J'anticipe la question qui risque de m'être posée sur les Britanniques. En réaction à l'annonce franco-allemande d'il y a un an et demi, ils ont annoncé l'an passé le lancement du projet Tempest, un futur avion de combat qui serait développé au Royaume-Uni avec la participation – encore non définie – de l'Italie, car dans le secteur électronique, la société Selex est à la fois britannique et italienne. C'est Leonardo, pour Selex, qui s'associe à BAe Systems, le moteur étant confié à Rolls-Royce.
Il s'agit donc d'un projet « concurrent ». Est-il crédible ? Je me garderai de faire des déclarations sur ce point. Pour nous, le plus crédible, c'est d'avancer dans le cadre franco-allemand avant tout – et tant mieux si les Espagnols se joignent à nous. Gardons néanmoins à l'esprit qu'en France, les objectifs de l'avion de combat sont non seulement tactiques mais aussi stratégiques, puisque cet avion porte l'arme nucléaire et, de ce fait, constitue une des composantes de la dissuasion nucléaire, à côté de la composante sous-marine. C'est une spécificité française dans la construction de l'Europe et du couple franco-allemand.

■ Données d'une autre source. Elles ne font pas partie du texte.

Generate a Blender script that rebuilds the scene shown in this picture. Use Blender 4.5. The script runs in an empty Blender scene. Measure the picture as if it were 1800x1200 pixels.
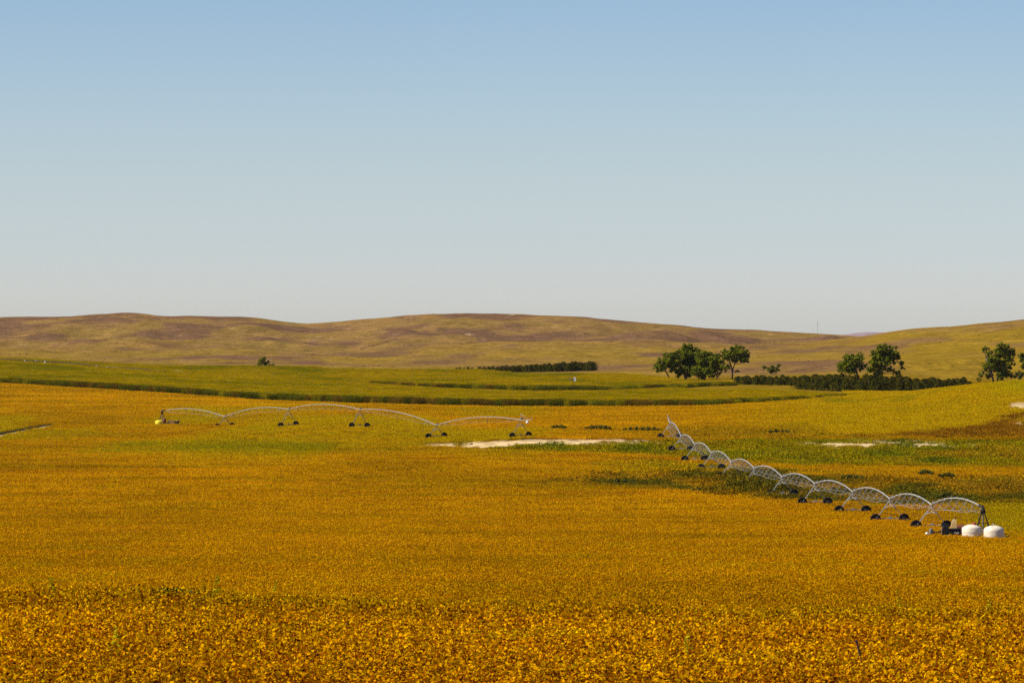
import bpy, math, random
import numpy as np
from mathutils import Vector, Matrix
R = math.radians
random.seed(7)
RNG = np.random.default_rng(11)
SC = bpy.context.scene
COL = SC.collection

# ------------------------------------------------------------------ camera, sky, sun, exposure
F = 9000.0          # focal length in photograph pixels (the photograph is 1800 wide)
HC = 26.0           # eye height above the valley floor
cam = bpy.data.cameras.new('camera'); cam.sensor_width = 36; cam.lens = 180
cam.clip_start = 1; cam.clip_end = 40000
camo = bpy.data.objects.new('camera', cam); COL.objects.link(camo)
camo.location = (0, 0, HC); camo.rotation_euler = (R(90), 0, 0)
SC.camera = camo

SUN_EL, SUN_AZ = 46.0, 257.0      # azimuth clockwise from +Y (the view direction)
world = bpy.data.worlds.new('World'); SC.world = world; world.use_nodes = True
wn, wl = world.node_tree.nodes, world.node_tree.links
wn.clear()
sky = wn.new('ShaderNodeTexSky'); sky.sky_type = 'NISHITA'; sky.sun_disc = False
sky.sun_elevation = R(SUN_EL); sky.sun_rotation = R(SUN_AZ)
sky.altitude = 900; sky.air_density = 1.0; sky.dust_density = 1.0; sky.ozone_density = 1.2
wtc = wn.new('ShaderNodeTexCoord'); wsep = wn.new('ShaderNodeSeparateXYZ'); wramp = wn.new('ShaderNodeValToRGB')
wmul = wn.new('ShaderNodeMixRGB'); wmul.blend_type = 'MULTIPLY'; wmul.inputs[0].default_value = 1
wbg = wn.new('ShaderNodeBackground'); wout = wn.new('ShaderNodeOutputWorld')
wl.new(wtc.outputs['Generated'], wsep.inputs[0]); wl.new(wsep.outputs['Z'], wramp.inputs[0])
wl.new(sky.outputs[0], wmul.inputs[1]); wl.new(wramp.outputs[0], wmul.inputs[2])
wl.new(wmul.outputs[0], wbg.inputs[0]); wl.new(wbg.outputs[0], wout.inputs[0])
wbg.inputs[1].default_value = 0.10
el = wramp.color_ramp.elements
SKY_STOPS = [(0.0, (0.80, 0.82, 0.98)), (0.009, (0.79, 0.82, 1.00)), (0.018, (0.70, 0.76, 0.97)), (0.033, (0.64, 0.70, 0.86)),
             (0.067, (0.50, 0.594, 0.772)), (0.16, (0.38, 0.50, 0.70)), (1.0, (0.34, 0.46, 0.66))]
el[0].position, el[0].color = SKY_STOPS[0][0], (*SKY_STOPS[0][1], 1)
el[1].position, el[1].color = SKY_STOPS[-1][0], (*SKY_STOPS[-1][1], 1)
for p_, c_ in SKY_STOPS[1:-1]:
    e_ = el.new(p_); e_.color = (*c_, 1)

sun = bpy.data.lights.new('sun', 'SUN'); sun.energy = 4.6; sun.angle = R(0.53); sun.color = (1.0, 0.93, 0.82)
suno = bpy.data.objects.new('sun', sun); COL.objects.link(suno)
sd = Vector((math.sin(R(SUN_AZ)) * math.cos(R(SUN_EL)), math.cos(R(SUN_AZ)) * math.cos(R(SUN_EL)), math.sin(R(SUN_EL))))
suno.rotation_euler = sd.to_track_quat('Z', 'Y').to_euler(); suno.location = (-200, -80, 300)

SC.view_settings.view_transform = 'Standard'
try: SC.view_settings.look = 'None'
except Exception: pass
SC.view_settings.exposure = 0.60
SC.view_settings.gamma = 1
SC.view_settings.use_curve_mapping = False
SC.render.engine = 'CYCLES'
SC.cycles.use_denoising = False
SC.cycles.max_bounces = 5; SC.cycles.diffuse_bounces = 3; SC.cycles.transmission_bounces = 3
SC.cycles.transparent_max_bounces = 4; SC.cycles.volume_bounces = 0

# ------------------------------------------------------------------ noise in numpy
def _hash(ix, iy, seed):
    h = (ix.astype(np.int64) * 374761393 + iy.astype(np.int64) * 668265263 + seed * 974634777) & 0xFFFFFFFF
    h = ((h ^ (h >> 13)) * 1274126177) & 0xFFFFFFFF
    return ((h ^ (h >> 16)) & 0xFFFF) / 65535.0
def vnoise(x, y, seed=0):
    x = np.asarray(x, float); y = np.asarray(y, float)
    ix, iy = np.floor(x), np.floor(y); fx, fy = x - ix, y - iy
    fx = fx * fx * fx * (fx * (fx * 6 - 15) + 10); fy = fy * fy * fy * (fy * (fy * 6 - 15) + 10)
    a, b = _hash(ix, iy, seed), _hash(ix + 1, iy, seed)
    c, d = _hash(ix, iy + 1, seed), _hash(ix + 1, iy + 1, seed)
    return (a * (1 - fx) + b * fx) * (1 - fy) + (c * (1 - fx) + d * fx) * fy
def fbm(x, y, seed=0, oct=4):
    s, a, t = 0, 1.0, 0
    for k in range(oct):
        s = s + a * (vnoise(x * 2 ** k, y * 2 ** k, seed + k * 17) - 0.5); t += a; a *= 0.5
    return 2 * s / t                                             # about -1 .. 1
def smooth(a, b, x):
    t = np.clip((x - a) / (b - a), 0, 1); return t * t * (3 - 2 * t)

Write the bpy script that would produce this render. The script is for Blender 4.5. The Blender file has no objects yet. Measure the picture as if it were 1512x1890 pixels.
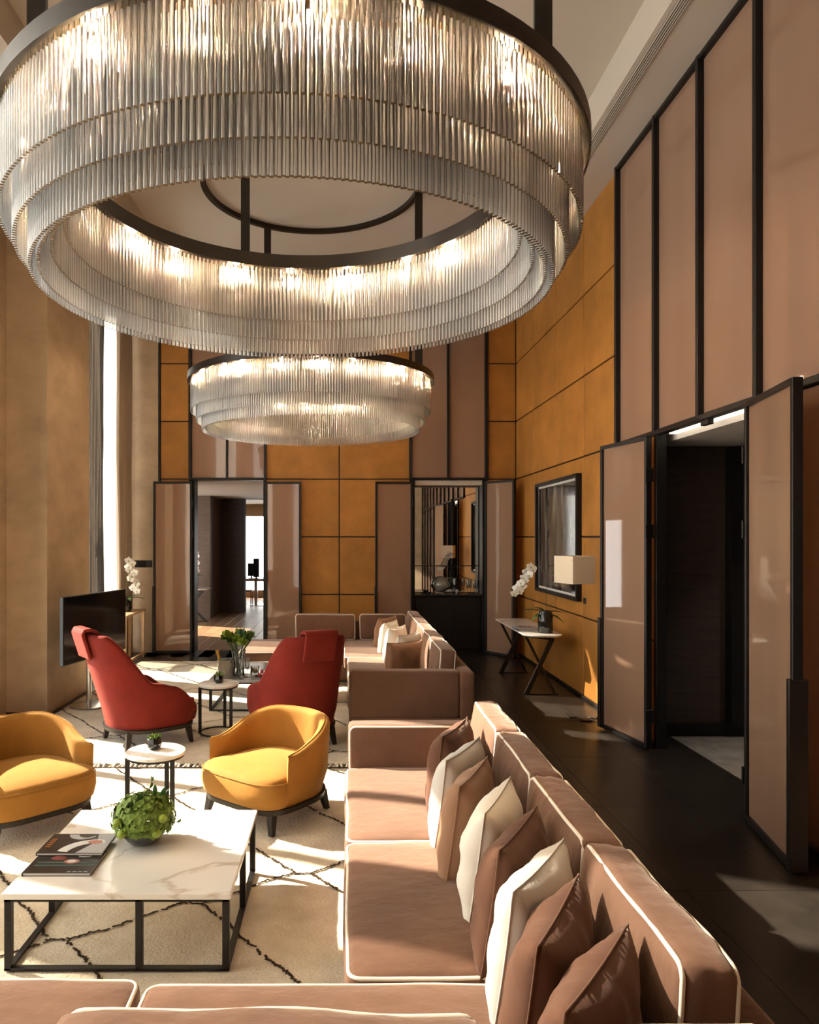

Dernier point : pour ce qui concerne le drone MALE, nous ferons appel au Fonds européen de défense (FEDef) récemment institué par le Parlement européen au terme de longues discussions avec la Commission européenne, auxquelles l'industrie européenne a été associée, les États ayant apporté leurs modifications dans le cadre du trilogue. Reste à caler le budget de ce Fonds dans la prochaine programmation budgétaire – cette négociation démarrera dès la semaine prochaine. J'ajoute, comme vous l'avez sans doute lu dans la presse, que les Américains ont fortement attaqué les critères d'éligibilité au Fonds en arguant du fait que les sociétés américaines doivent pouvoir bénéficier de ces crédits, ce qui est tout de même un peu gros… Les États et les industriels européens devraient soutenir le fonds européens de défense qui vise à renforcer l'autonomie stratégique de l'Europe. La France a l'habitude, même si les États-Unis sont un allié, de faire valoir son opposition dans certaines circonstances ; à Bruxelles, les institutions européennes progressent. En revanche, il est plus difficile de le faire pour les pays à titre individuel. Je rappelle ce point parce que nous ferons certainement appel au Fonds européen de défense pour le MALE et, également, pour l'avion de combat, afin d'abonder les budgets qui seront alloués de part et d'autre du Rhin – et des Pyrénées. Les industriels se sont mis d'accord sur ce sujet. Il reste cependant de fortes oppositions de la part de nos amis américains qui, compte tenu des budgets dont ils disposent au titre du département de la défense ou de l'agence pour les projets de recherche avancée de défense (DARPA), n'ont pas besoin du Fonds européen de défense pour développer leurs matériels. Leur but consiste davantage à préempter les faibles budgets existants en Europe pour freiner le développement d'une industrie européenne forte et compétitive.